What is needed: Take the material and output all of it exactly.

--------------------

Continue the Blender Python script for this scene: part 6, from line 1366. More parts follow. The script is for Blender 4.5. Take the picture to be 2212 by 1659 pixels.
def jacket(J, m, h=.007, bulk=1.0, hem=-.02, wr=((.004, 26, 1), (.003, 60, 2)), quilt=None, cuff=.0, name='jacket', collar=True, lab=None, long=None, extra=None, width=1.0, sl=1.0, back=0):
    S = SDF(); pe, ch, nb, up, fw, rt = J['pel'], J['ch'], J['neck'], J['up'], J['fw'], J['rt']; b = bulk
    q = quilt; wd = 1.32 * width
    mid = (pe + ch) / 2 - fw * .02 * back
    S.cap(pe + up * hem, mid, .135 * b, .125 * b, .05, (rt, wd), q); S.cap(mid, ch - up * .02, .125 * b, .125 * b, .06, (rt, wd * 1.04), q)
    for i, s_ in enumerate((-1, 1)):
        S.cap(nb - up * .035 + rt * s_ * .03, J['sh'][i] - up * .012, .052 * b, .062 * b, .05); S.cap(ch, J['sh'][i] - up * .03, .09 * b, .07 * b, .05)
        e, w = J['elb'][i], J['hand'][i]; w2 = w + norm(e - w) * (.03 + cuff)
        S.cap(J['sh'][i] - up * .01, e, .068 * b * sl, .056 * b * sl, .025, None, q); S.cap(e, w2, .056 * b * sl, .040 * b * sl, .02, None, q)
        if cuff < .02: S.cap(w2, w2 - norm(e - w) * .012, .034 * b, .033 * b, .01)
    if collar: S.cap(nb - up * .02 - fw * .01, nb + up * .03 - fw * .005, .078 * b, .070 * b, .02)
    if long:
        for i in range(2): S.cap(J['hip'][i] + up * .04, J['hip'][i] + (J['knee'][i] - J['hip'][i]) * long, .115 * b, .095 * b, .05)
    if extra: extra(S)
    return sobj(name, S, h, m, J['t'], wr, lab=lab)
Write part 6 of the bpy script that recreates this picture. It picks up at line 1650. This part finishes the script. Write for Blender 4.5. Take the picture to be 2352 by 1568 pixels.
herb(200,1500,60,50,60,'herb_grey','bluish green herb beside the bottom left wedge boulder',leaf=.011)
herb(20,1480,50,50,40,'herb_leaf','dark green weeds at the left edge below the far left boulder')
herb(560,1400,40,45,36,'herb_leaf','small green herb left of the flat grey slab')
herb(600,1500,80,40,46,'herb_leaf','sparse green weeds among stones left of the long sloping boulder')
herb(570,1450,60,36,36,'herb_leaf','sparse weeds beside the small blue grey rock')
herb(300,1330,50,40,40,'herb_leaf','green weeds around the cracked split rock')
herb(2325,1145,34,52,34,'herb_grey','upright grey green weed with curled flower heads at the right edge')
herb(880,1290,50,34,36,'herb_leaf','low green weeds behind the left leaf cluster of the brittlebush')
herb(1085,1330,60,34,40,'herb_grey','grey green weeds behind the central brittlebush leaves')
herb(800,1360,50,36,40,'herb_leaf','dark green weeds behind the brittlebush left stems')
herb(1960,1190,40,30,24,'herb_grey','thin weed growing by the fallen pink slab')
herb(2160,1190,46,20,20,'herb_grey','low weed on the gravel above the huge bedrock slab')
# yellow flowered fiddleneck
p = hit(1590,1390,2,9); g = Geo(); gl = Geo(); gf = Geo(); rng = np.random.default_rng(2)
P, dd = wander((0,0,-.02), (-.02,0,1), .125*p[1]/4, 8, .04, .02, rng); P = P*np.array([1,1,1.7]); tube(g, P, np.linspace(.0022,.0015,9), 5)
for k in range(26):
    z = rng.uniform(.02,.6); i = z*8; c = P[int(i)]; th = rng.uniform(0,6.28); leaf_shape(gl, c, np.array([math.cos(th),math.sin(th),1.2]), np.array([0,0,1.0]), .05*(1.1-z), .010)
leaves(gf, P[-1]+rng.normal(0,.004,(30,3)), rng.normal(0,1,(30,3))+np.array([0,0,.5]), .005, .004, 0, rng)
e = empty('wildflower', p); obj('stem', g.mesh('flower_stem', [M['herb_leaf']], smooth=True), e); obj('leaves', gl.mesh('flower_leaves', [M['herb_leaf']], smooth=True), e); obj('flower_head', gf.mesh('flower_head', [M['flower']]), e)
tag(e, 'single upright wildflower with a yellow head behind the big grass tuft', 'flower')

--------------------

Output below:
Continue the Blender Python script for this scene: part 6, from line 1366. More parts follow. The script is for Blender 4.5. Take the picture to be 2212 by 1659 pixels.
def jacket(J, m, h=.007, bulk=1.0, hem=-.02, wr=((.004, 26, 1), (.003, 60, 2)), quilt=None, cuff=.0, name='jacket', collar=True, lab=None, long=None, extra=None, width=1.0, sl=1.0, back=0):
    S = SDF(); pe, ch, nb, up, fw, rt = J['pel'], J['ch'], J['neck'], J['up'], J['fw'], J['rt']; b = bulk
    q = quilt; wd = 1.32 * width
    mid = (pe + ch) / 2 - fw * .02 * back
    S.cap(pe + up * hem, mid, .135 * b, .125 * b, .05, (rt, wd), q); S.cap(mid, ch - up * .02, .125 * b, .125 * b, .06, (rt, wd * 1.04), q)
    for i, s_ in enumerate((-1, 1)):
        S.cap(nb - up * .035 + rt * s_ * .03, J['sh'][i] - up * .012, .052 * b, .062 * b, .05); S.cap(ch, J['sh'][i] - up * .03, .09 * b, .07 * b, .05)
        e, w = J['elb'][i], J['hand'][i]; w2 = w + norm(e - w) * (.03 + cuff)
        S.cap(J['sh'][i] - up * .01, e, .068 * b * sl, .056 * b * sl, .025, None, q); S.cap(e, w2, .056 * b * sl, .040 * b * sl, .02, None, q)
        if cuff < .02: S.cap(w2, w2 - norm(e - w) * .012, .034 * b, .033 * b, .01)
    if collar: S.cap(nb - up * .02 - fw * .01, nb + up * .03 - fw * .005, .078 * b, .070 * b, .02)
    if long:
        for i in range(2): S.cap(J['hip'][i] + up * .04, J['hip'][i] + (J['knee'][i] - J['hip'][i]) * long, .115 * b, .095 * b, .05)
    if extra: extra(S)
    return sobj(name, S, h, m, J['t'], wr, lab=lab)
Write part 6 of the bpy script that recreates this picture. It picks up at line 1650. This part finishes the script. Write for Blender 4.5. Take the picture to be 2352 by 1568 pixels.
herb(200,1500,60,50,60,'herb_grey','bluish green herb beside the bottom left wedge boulder',leaf=.011)
herb(20,1480,50,50,40,'herb_leaf','dark green weeds at the left edge below the far left boulder')
herb(560,1400,40,45,36,'herb_leaf','small green herb left of the flat grey slab')
herb(600,1500,80,40,46,'herb_leaf','sparse green weeds among stones left of the long sloping boulder')
herb(570,1450,60,36,36,'herb_leaf','sparse weeds beside the small blue grey rock')
herb(300,1330,50,40,40,'herb_leaf','green weeds around the cracked split rock')
herb(2325,1145,34,52,34,'herb_grey','upright grey green weed with curled flower heads at the right edge')
herb(880,1290,50,34,36,'herb_leaf','low green weeds behind the left leaf cluster of the brittlebush')
herb(1085,1330,60,34,40,'herb_grey','grey green weeds behind the central brittlebush leaves')
herb(800,1360,50,36,40,'herb_leaf','dark green weeds behind the brittlebush left stems')
herb(1960,1190,40,30,24,'herb_grey','thin weed growing by the fallen pink slab')
herb(2160,1190,46,20,20,'herb_grey','low weed on the gravel above the huge bedrock slab')
# yellow flowered fiddleneck
p = hit(1590,1390,2,9); g = Geo(); gl = Geo(); gf = Geo(); rng = np.random.default_rng(2)
P, dd = wander((0,0,-.02), (-.02,0,1), .125*p[1]/4, 8, .04, .02, rng); P = P*np.array([1,1,1.7]); tube(g, P, np.linspace(.0022,.0015,9), 5)
for k in range(26):
    z = rng.uniform(.02,.6); i = z*8; c = P[int(i)]; th = rng.uniform(0,6.28); leaf_shape(gl, c, np.array([math.cos(th),math.sin(th),1.2]), np.array([0,0,1.0]), .05*(1.1-z), .010)
leaves(gf, P[-1]+rng.normal(0,.004,(30,3)), rng.normal(0,1,(30,3))+np.array([0,0,.5]), .005, .004, 0, rng)
e = empty('wildflower', p); obj('stem', g.mesh('flower_stem', [M['herb_leaf']], smooth=True), e); obj('leaves', gl.mesh('flower_leaves', [M['herb_leaf']], smooth=True), e); obj('flower_head', gf.mesh('flower_head', [M['flower']]), e)
tag(e, 'single upright wildflower with a yellow head behind the big grass tuft', 'flower')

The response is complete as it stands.